Nope, all anyone wanted to say about David was how he had accepted Jesus and wanted to bring the Good News to everybody. I thought my eyes were glazing over at the third reference to this. And then the preacher geared up.
I could be forgiven for thinking this was supposed to be about David. Fuck me. Apparently it was the springboard for a half-hour long infomercial about how Mr. Preacher would never say he was sure someone had gone to Heaven unless he really was sure, but about David he was sure, and David was now touching the Hand of God and breathing celestial air and living in Heaven which is a real place with the following engineering specifications. I kid you not, architectural details and square footage were provided. Because David had accepted Jeebus as his Lord and Savior, and brought his daughter to do the same, and he was now freed of pain (that much, I’m happy to say, was true, and I gather there was a lot of it). And we all had that same choice and everyone needed to make it or else end up in a place full of fire and darkness separated from God forever, because no matter what else you did or how nice you were, accepting Jeebus was your only hope, and now turn to the passage in Revelations (the most drugged-out document ever preserved, I think) for more details on the great gates of the Heavenly City, each carved from a single pearl. It was unclear what people with perfect divine bodies would do all day in the City since supposedly after death we are freed from all fleshly appetites; personally if I were going to order up Heaven it would be someplace where the whisky was incredible and there was no male refractory period.

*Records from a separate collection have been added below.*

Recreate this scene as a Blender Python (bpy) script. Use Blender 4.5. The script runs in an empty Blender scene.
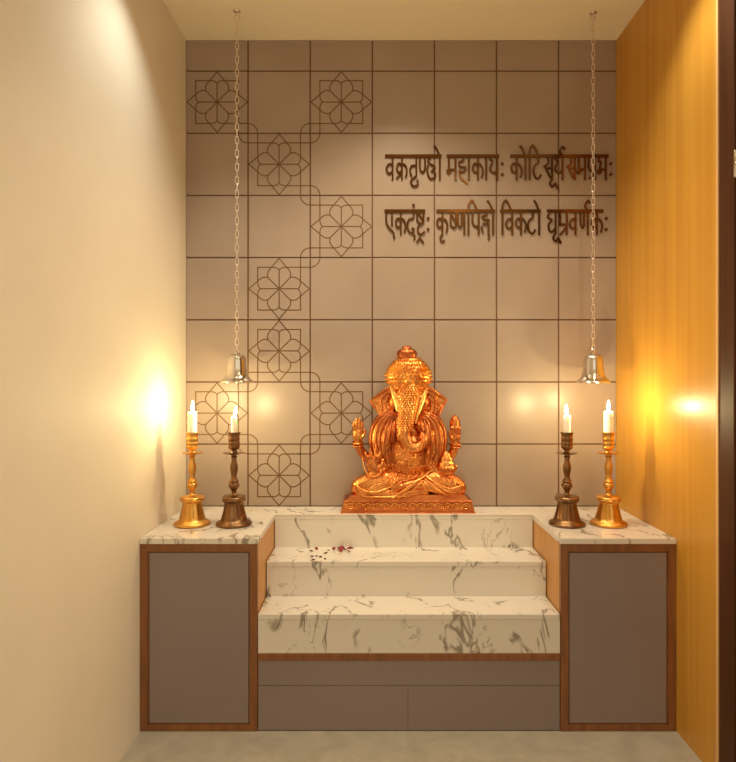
import bpy, bmesh, math, random
from mathutils import Vector, Matrix, Quaternion
from mathutils.bvhtree import BVHTree
random.seed(7)
PI = math.pi
C = bpy.context.scene.collection
SC = bpy.context.scene
F = 618.0; CX = 373.0; CY = 376.0; EYE = 1.398          # lens in pixels, vanishing point, eye height
YB = 3.03                                               # back wall
YF = 2.43                                               # cabinet fronts
XL, XR = -0.918, 1.193
ZC = 3.045
ZT = 0.759
def wx(px, Y): return (px - CX) / F * Y
def wz(py, Y): return EYE - (py - CY) / F * Y
def W(px, py, Y): return Vector((wx(px, Y), Y, wz(py, Y)))

# ------------------------------------------------------------------ materials
def mat(name, col, rough=0.5, metal=0.0, coat=0.0, coat_rough=0.1, spec=0.5):
    m = bpy.data.materials.new(name); m.use_nodes = True
    b = m.node_tree.nodes['Principled BSDF']
    b.inputs['Base Color'].default_value = (*col, 1)
    b.inputs['Roughness'].default_value = rough
    b.inputs['Metallic'].default_value = metal
    b.inputs['Coat Weight'].default_value = coat
    b.inputs['Coat Roughness'].default_value = coat_rough
    b.inputs['Specular IOR Level'].default_value = spec
    return m
def nodes(m): return m.node_tree.nodes, m.node_tree.links, m.node_tree.nodes['Principled BSDF']
def noise_mix(m, c1, c2, scale=(1,1,1), nscale=5.0, detail=4.0, dist=0.0, lo=0.3, hi=0.7, bump=0.0, bump_dist=0.002):
    N, L, b = nodes(m)
    tc = N.new('ShaderNodeTexCoord'); mp = N.new('ShaderNodeMapping'); mp.inputs['Scale'].default_value = scale
    L.new(tc.outputs['Object'], mp.inputs['Vector'])
    n = N.new('ShaderNodeTexNoise'); n.inputs['Scale'].default_value = nscale; n.inputs['Detail'].default_value = detail
    n.inputs['Distortion'].default_value = dist
    L.new(mp.outputs[0], n.inputs['Vector'])
    r = N.new('ShaderNodeValToRGB'); r.color_ramp.elements[0].position = lo; r.color_ramp.elements[1].position = hi
    r.color_ramp.elements[0].color = (*c1, 1); r.color_ramp.elements[1].color = (*c2, 1)
    L.new(n.outputs['Fac'], r.inputs['Fac']); L.new(r.outputs['Color'], b.inputs['Base Color'])
    if bump:
        bp = N.new('ShaderNodeBump'); bp.inputs['Strength'].default_value = bump; bp.inputs['Distance'].default_value = bump_dist
        L.new(n.outputs['Fac'], bp.inputs['Height']); L.new(bp.outputs[0], b.inputs['Normal'])
    return m

M = {}
M['wall'] = noise_mix(mat('cream wall paint', (.80,.70,.54), .6, spec=.35), (.76,.67,.53), (.80,.71,.565), nscale=3, bump=.03)
M['ceiling'] = mat('ceiling paint', (.95,.87,.66), .7)
M['tile'] = noise_mix(mat('taupe glazed tile', (.4,.3,.25), .33, spec=.55), (.340,.258,.200), (.380,.292,.230), nscale=3.2, detail=3)
M['grout'] = mat('brown grout', (.15,.072,.026), .55)
M['inlay'] = mat('brown engraved line', (.15,.075,.028), .5)
M['laminate'] = noise_mix(mat('taupe laminate', (.25,.19,.17), .38), (.255,.200,.190), (.275,.217,.205), nscale=2)
M['walnut'] = noise_mix(mat('walnut edging', (.3,.12,.04), .4), (.19,.070,.020), (.29,.115,.034), scale=(9,9,1.2), nscale=5, detail=6)
M['oak'] = noise_mix(mat('honey oak side', (.6,.32,.1), .45), (.56,.27,.075), (.66,.35,.12), scale=(9,9,1.0), nscale=4, detail=6)
M['veneer'] = noise_mix(mat('amber wood veneer', (.6,.3,.05), .36, coat=.1, coat_rough=.2, spec=.3), (.55,.255,.032), (.65,.335,.050), scale=(16,16,.38), nscale=1.1, detail=8, dist=.5, lo=.3, hi=.72)
M['darkwood'] = noise_mix(mat('dark brown wood', (.07,.025,.01), .5, spec=.25), (.06,.019,.006), (.085,.03,.010), scale=(12,12,.6), nscale=3, detail=5)
M['edge'] = mat('pale veneer edge', (.75,.46,.2), .5)
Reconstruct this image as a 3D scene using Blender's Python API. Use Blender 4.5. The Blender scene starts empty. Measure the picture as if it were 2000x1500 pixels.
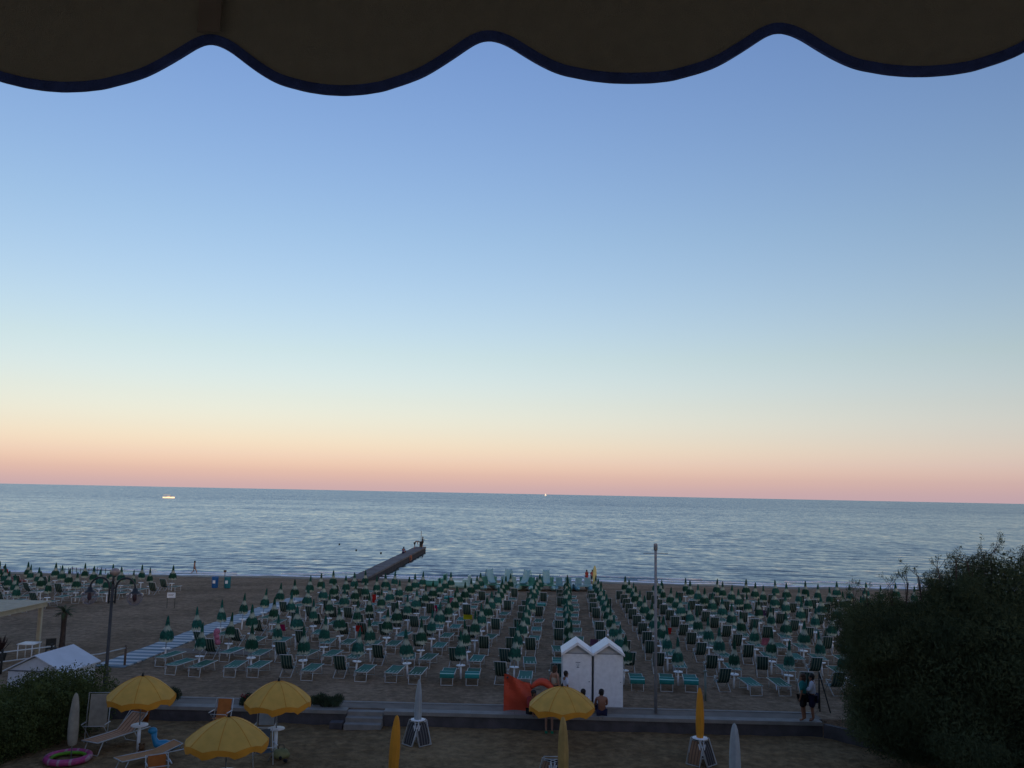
import bpy, bmesh, math, random
import numpy as np
from mathutils import Vector, Matrix

random.seed(11)
rng = np.random.default_rng(5)
S = bpy.context.scene
C = S.collection
PI = math.pi

# ------------------------------------------------------------------ camera
EYE = 8.2
cam = bpy.data.cameras.new("camera")
cam.sensor_width = 36.0
cam.lens = 36.0 * 1676.0 / 2000.0
cam.clip_start = 0.05
cam.clip_end = 120000.0
cam_o = bpy.data.objects.new("camera", cam)
C.objects.link(cam_o)
pitch = math.atan(213.96 / 1676.0)
cam_o.matrix_world = Matrix.Translation((0, 0, EYE)) @ Matrix.Rotation(PI / 2 + pitch, 4, 'X') @ Matrix.Rotation(0.02, 4, 'Z')
S.camera = cam_o

# ------------------------------------------------------------------ sky, sun, exposure
SUN_EL = math.radians(3.0)
SUN_AZ = math.radians(20.0)          # the sun sits behind the camera, this far round to the left
world = bpy.data.worlds.new("World")
S.world = world
world.use_nodes = True
wn = world.node_tree
bg = wn.nodes["Background"]
bg.inputs[1].default_value = 0.1
sky = wn.nodes.new("ShaderNodeTexSky")
sky.sky_type = 'NISHITA'
sky.sun_disc = False
sky.sun_elevation = SUN_EL
sky.sun_rotation = PI - SUN_AZ
sky.air_density = 1.0
sky.dust_density = 1.0
sky.ozone_density = 1.0
tc = wn.nodes.new("ShaderNodeTexCoord")
sep = wn.nodes.new("ShaderNodeSeparateXYZ")
wn.links.new(tc.outputs["Generated"], sep.inputs[0])


def sky_ramp(top, stops):
    """colour by height above the horizon, stops = (degrees, colour)"""
    mr_ = wn.nodes.new("ShaderNodeMapRange")
    mr_.inputs[1].default_value = 0.0; mr_.inputs[2].default_value = math.sin(math.radians(top))
    wn.links.new(sep.outputs[2], mr_.inputs[0])
    rp = wn.nodes.new("ShaderNodeValToRGB")
    els = rp.color_ramp.elements
    while len(els) < len(stops): els.new(0.5)
    for e_, (d_, c_) in zip(els, stops):
        e_.position = math.sin(math.radians(d_)) / math.sin(math.radians(top)); e_.color = tuple(c_) + (1,)
    wn.links.new(mr_.outputs[0], rp.inputs[0])
    return rp.outputs[0]


wb = wn.nodes.new("ShaderNodeMix"); wb.data_type = 'RGBA'; wb.blend_type = 'MULTIPLY'       # white balance of the evening picture
wb.inputs[0].default_value = 1.0
wn.links.new(sky.outputs[0], wb.inputs[6])
wn.links.new(sky_ramp(60, [(0, (.84, .86, 1.23)), (9, (.785, .835, 1.16)), (17, (.71, .815, 1.16)), (28.5, (.625, .755, 1.24)), (60, (.60, .76, 1.28))]), wb.inputs[7])
hz = wn.nodes.new("ShaderNodeMix"); hz.data_type = 'RGBA'; hz.blend_type = 'ADD'            # dusty air low over the horizon, all round
hz.inputs[0].default_value = 1.0
wn.links.new(wb.outputs[2], hz.inputs[6])
K_ = 2.93
wn.links.new(sky_ramp(9, [(0, (.29 * K_, .245 * K_, .385 * K_)), (.48, (.21 * K_, .20 * K_, .365 * K_)), (1.16, (.125 * K_, .135 * K_, .335 * K_)), (2.18, (.065 * K_, .085 * K_, .315 * K_)),
                          (3.87, (.015 * K_, .03 * K_, .215 * K_)), (5.9, (.005 * K_, .0, .095 * K_)), (9, (0, 0, 0))]), hz.inputs[7])
wn.links.new(hz.outputs[2], bg.inputs[0])

sun = bpy.data.lights.new("sun", 'SUN')
sun.energy = 2.0
sun.angle = math.radians(0.5)
sun.color = (1.0, 0.62, 0.34)
sun_o = bpy.data.objects.new("sun", sun)
C.objects.link(sun_o)
sd = Vector((-math.sin(SUN_AZ) * math.cos(SUN_EL), -math.cos(SUN_AZ) * math.cos(SUN_EL), math.sin(SUN_EL)))
sun_o.rotation_euler = sd.to_track_quat('Z', 'Y').to_euler()

S.view_settings.view_transform = 'Standard'
S.view_settings.look = 'None'
S.view_settings.exposure = 1.77
S.view_settings.gamma = 1.0
S.view_settings.use_curve_mapping = False
S.render.engine = 'CYCLES'
S.cycles.max_bounces = 6
S.cycles.use_denoising = True


# ------------------------------------------------------------------ materials
MATS = {}


def mat(name, col, rough=0.7, var=0.15, scale=6.0, bump=0.0, bscale=None, spec=0.3, metal=0.0, rnd=0.0, trans=0.0):
    if name in MATS:
        return MATS[name]
    m = bpy.data.materials.new(name)
    m.use_nodes = True
    nt = m.node_tree
    b = nt.nodes["Principled BSDF"]
    b.inputs["Roughness"].default_value = rough
    b.inputs["Specular IOR Level"].default_value = spec
    b.inputs["Metallic"].default_value = metal
    tcn = nt.nodes.new("ShaderNodeTexCoord")
    n = nt.nodes.new("ShaderNodeTexNoise")
    n.inputs["Scale"].default_value = scale
    n.inputs["Detail"].default_value = 5
    nt.links.new(tcn.outputs["Object"], n.inputs["Vector"])
    r = nt.nodes.new("ShaderNodeValToRGB")
    r.color_ramp.elements[0].position = 0.3
    r.color_ramp.elements[1].position = 0.7
    r.color_ramp.elements[0].color = tuple(max(0, c * (1 - var)) for c in col) + (1,)
    r.color_ramp.elements[1].color = tuple(min(1, c * (1 + var)) for c in col) + (1,)
    nt.links.new(n.outputs["Fac"], r.inputs[0])
    out = r.outputs[0]
    if rnd > 0:
        oi = nt.nodes.new("ShaderNodeObjectInfo")
        hs = nt.nodes.new("ShaderNodeHueSaturation")
        mrn = nt.nodes.new("ShaderNodeMapRange")
        mrn.inputs[3].default_value = 1 - rnd; mrn.inputs[4].default_value = 1 + rnd
        nt.links.new(oi.outputs["Random"], mrn.inputs[0])
        nt.links.new(mrn.outputs[0], hs.inputs["Value"])
        mr2 = nt.nodes.new("ShaderNodeMapRange")
        mr2.inputs[3].default_value = 0.5 - rnd * 0.08; mr2.inputs[4].default_value = 0.5 + rnd * 0.08
        nt.links.new(oi.outputs["Random"], mr2.inputs[0])
        nt.links.new(mr2.outputs[0], hs.inputs["Hue"])
        nt.links.new(out, hs.inputs["Color"])
        out = hs.outputs[0]
    nt.links.new(out, b.inputs["Base Color"])
    if bump > 0:
        bn = nt.nodes.new("ShaderNodeBump")
        bn.inputs["Strength"].default_value = 1.0
        bn.inputs["Distance"].default_value = bump
        n2 = nt.nodes.new("ShaderNodeTexNoise")
        n2.inputs["Scale"].default_value = bscale or scale * 4
        n2.inputs["Detail"].default_value = 4
        nt.links.new(tcn.outputs["Object"], n2.inputs["Vector"])
        nt.links.new(n2.outputs["Fac"], bn.inputs["Height"])
        nt.links.new(bn.outputs[0], b.inputs["Normal"])
    if trans > 0:
        t = nt.nodes.new("ShaderNodeBsdfTranslucent")
        nt.links.new(out, t.inputs[0])
        mx = nt.nodes.new("ShaderNodeMixShader")
        mx.inputs[0].default_value = trans
        nt.links.new(b.outputs[0], mx.inputs[1])
        nt.links.new(t.outputs[0], mx.inputs[2])
        nt.links.new(mx.outputs[0], nt.nodes["Material Output"].inputs[0])
    MATS[name] = m
    return m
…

He kept referring to David as Dave. In twenty-two years I never heard him identify himself as Dave. No one called him that.
Finally, after insisting he wasn’t going to call anyone out or embarrass them, Mister Preacher enjoined all present to close their eyes so that anyone who wanted to receive Jeebus into their hearts right there in front of his very eyes could raise their hands without being put on the spot in front of the other congregants, and receive the benefit of a pastoral prayer for God’s blessing on them. At this point I was becoming slightly crazed and almost ready to fling myself into the aisle, black-church-style, and speak in tongues if it would just make this oily, poreless-complexioned, fairy-tale-spouting mountebank SHUT UP. I think only my fondness for Liliana stopped me.

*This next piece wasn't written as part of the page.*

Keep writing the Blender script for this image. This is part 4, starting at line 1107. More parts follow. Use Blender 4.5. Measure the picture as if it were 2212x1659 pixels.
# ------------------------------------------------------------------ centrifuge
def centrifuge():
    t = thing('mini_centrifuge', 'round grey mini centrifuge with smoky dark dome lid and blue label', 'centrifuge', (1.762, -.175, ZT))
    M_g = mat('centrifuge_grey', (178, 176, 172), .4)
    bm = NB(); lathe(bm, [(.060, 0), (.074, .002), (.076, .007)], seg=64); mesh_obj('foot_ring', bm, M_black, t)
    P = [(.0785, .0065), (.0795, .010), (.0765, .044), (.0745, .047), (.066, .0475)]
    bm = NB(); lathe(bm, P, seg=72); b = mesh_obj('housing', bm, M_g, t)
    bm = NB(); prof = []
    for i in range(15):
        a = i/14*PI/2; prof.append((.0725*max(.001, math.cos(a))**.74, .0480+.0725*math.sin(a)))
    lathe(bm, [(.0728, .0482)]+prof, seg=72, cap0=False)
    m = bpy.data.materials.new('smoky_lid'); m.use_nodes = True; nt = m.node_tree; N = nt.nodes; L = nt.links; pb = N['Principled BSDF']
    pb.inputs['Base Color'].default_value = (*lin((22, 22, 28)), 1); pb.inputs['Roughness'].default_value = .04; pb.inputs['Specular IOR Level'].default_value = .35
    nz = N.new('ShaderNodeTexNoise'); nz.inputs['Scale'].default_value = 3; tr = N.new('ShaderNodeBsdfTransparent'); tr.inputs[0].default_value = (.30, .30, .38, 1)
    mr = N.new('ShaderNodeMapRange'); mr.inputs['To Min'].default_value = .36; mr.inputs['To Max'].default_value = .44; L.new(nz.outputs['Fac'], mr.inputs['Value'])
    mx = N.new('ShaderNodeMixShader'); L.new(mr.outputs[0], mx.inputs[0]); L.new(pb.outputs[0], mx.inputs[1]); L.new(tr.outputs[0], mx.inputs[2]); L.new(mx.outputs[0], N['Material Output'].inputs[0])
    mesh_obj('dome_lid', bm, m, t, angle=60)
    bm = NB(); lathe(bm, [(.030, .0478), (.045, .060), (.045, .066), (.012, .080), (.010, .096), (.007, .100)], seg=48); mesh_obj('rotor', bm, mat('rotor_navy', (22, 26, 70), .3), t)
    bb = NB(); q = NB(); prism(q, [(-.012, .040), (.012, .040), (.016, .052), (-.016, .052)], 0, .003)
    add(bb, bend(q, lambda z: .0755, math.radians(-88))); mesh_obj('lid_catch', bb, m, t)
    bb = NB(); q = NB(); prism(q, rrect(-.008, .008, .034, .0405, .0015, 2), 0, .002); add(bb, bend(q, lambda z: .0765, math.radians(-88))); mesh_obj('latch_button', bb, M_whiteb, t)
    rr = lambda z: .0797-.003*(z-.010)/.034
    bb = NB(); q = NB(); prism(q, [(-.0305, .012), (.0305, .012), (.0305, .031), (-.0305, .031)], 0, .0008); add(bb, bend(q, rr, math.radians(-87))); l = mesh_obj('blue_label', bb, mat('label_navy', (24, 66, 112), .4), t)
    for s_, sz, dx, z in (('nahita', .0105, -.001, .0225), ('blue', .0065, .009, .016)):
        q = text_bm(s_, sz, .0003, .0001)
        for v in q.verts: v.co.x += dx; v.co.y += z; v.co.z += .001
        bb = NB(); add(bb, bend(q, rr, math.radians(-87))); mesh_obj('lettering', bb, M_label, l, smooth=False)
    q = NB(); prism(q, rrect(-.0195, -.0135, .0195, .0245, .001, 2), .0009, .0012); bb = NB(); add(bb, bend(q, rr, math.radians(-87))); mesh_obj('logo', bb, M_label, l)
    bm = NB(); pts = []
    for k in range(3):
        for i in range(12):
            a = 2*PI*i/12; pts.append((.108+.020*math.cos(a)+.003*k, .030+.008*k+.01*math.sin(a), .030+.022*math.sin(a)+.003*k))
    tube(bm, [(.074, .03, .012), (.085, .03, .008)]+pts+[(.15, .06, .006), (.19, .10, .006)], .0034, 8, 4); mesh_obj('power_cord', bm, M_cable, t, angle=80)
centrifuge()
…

We finished with another hymn. The people who write these fucking hymnals always insist on a high E that I don’t have if I haven’t been practicing. At least I’m still the dead accurate sight singer I always was. Let them wonder how the infidel could belt out all David’s faves.
As we fled left the church — which had a multicolored LED marquee in front — Mister Preacher slunk silently out of the basement (I don’t know how he got down there from the pulpit so fast) and mooched up beside us with palm extended. I shook his hand and thanked him; I have plenty of soap at home.
“Funny,” remarked the Engineer over dinner, “I’m pretty sure that in Revelations, it says the gates of the city are always open so that anyone can come in. He must have missed that part.”
I am all but morally certain that David’s daughter told him she had accepted Jesus because he was fucking dying in horrible pain and afraid he wouldn’t see her in heaven otherwise. I can see myself doing something like that. But I assume at least some of the people in that congregation believe all this shit, and these are people who have licenses to drive and the right to vote. It scares me.